Mondelēz sees decline in volume sales for Europe, but says end of customer disruption in sight

High commodity prices are high on the agenda. American multinational Mondelēz has felt this keenly, particularly in the impact it has had on customer disruption in Europe, where they have faced tough negotiations with retailers over prices.

In its newly released Q1 results, volume sales for Europe are still down. But the company says the end is in sight for negotiations. 

Success in Europe?

Growth for Mondelēz’s Europe sales was up 4.4%. While this growth was positive, it relied on price, and was significantly offset by a decline in volume/mix.

In terms of volume/mix, Mondelēz has seen significant decline in almost all markets, with a contraction of -3.5% in Europe (the only segment that bucks the trend is emerging markets, which saw a volume growth of 0.1% and was largely successful for Mondelēz across the board).

Since 2022, Mondelēz have experienced customer disruption​ in Europe, with disagreements over pricing slowing down negotiations between the multinational and European retailers. One of the reasons for the low volume growth, suggested Mondelēz CFO Luca Zaramella in an earnings call, is this customer disruption in the European market.

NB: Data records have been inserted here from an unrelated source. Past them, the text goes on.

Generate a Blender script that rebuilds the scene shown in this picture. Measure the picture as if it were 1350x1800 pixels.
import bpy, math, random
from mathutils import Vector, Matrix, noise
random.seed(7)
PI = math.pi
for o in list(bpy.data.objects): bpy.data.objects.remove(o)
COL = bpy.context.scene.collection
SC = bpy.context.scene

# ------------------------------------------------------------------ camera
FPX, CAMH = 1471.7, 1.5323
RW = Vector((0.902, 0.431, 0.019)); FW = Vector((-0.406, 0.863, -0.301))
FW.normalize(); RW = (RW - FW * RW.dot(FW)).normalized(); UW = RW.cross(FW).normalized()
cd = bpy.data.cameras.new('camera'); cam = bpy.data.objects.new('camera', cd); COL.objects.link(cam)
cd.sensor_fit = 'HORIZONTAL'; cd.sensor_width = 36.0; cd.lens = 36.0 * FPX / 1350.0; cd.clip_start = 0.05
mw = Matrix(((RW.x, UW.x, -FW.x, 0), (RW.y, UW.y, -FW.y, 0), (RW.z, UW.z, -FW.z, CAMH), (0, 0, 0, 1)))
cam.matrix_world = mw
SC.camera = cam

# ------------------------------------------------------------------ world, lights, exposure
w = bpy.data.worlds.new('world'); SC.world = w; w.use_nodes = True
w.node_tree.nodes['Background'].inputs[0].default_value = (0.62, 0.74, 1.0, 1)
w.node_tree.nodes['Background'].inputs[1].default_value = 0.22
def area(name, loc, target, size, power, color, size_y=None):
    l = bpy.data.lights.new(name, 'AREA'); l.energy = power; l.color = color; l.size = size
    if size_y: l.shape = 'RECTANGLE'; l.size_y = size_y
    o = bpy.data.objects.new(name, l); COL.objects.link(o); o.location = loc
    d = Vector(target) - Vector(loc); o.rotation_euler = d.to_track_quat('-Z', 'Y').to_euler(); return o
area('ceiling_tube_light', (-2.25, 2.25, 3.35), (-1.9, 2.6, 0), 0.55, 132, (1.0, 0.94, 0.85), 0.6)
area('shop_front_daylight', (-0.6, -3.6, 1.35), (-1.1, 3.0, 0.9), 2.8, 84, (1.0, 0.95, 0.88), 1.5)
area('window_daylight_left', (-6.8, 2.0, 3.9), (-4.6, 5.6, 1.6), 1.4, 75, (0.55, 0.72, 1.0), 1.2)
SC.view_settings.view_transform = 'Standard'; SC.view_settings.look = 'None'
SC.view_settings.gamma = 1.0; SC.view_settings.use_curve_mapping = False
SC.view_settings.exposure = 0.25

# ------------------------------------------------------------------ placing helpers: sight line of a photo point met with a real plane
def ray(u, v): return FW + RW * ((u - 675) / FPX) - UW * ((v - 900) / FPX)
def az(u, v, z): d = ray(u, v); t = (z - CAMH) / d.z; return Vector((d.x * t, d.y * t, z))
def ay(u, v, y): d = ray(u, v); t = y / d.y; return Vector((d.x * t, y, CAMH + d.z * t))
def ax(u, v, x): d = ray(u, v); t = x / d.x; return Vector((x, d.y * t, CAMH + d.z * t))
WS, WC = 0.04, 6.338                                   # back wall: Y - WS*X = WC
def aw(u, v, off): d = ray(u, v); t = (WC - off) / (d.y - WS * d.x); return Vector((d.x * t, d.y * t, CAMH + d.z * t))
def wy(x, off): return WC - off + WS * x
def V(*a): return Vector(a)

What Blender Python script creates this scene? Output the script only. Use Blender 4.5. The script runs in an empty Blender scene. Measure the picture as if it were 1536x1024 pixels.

Despite this, however, core categories including chocolates, biscuits and baked snacks are ‘still demonstrating relatively more resilience and lower elasticity than the broader food universe,’ said CEO Dirk Van De Put, and this is particularly true for these categories in Europe where consumer confidence is improving.  

“While volume growth has slowed, the Chocolate and Biscuit categories are holding better than the broader FMCG landscape and we’re hearing increased optimism about the go-forward economic outlook.”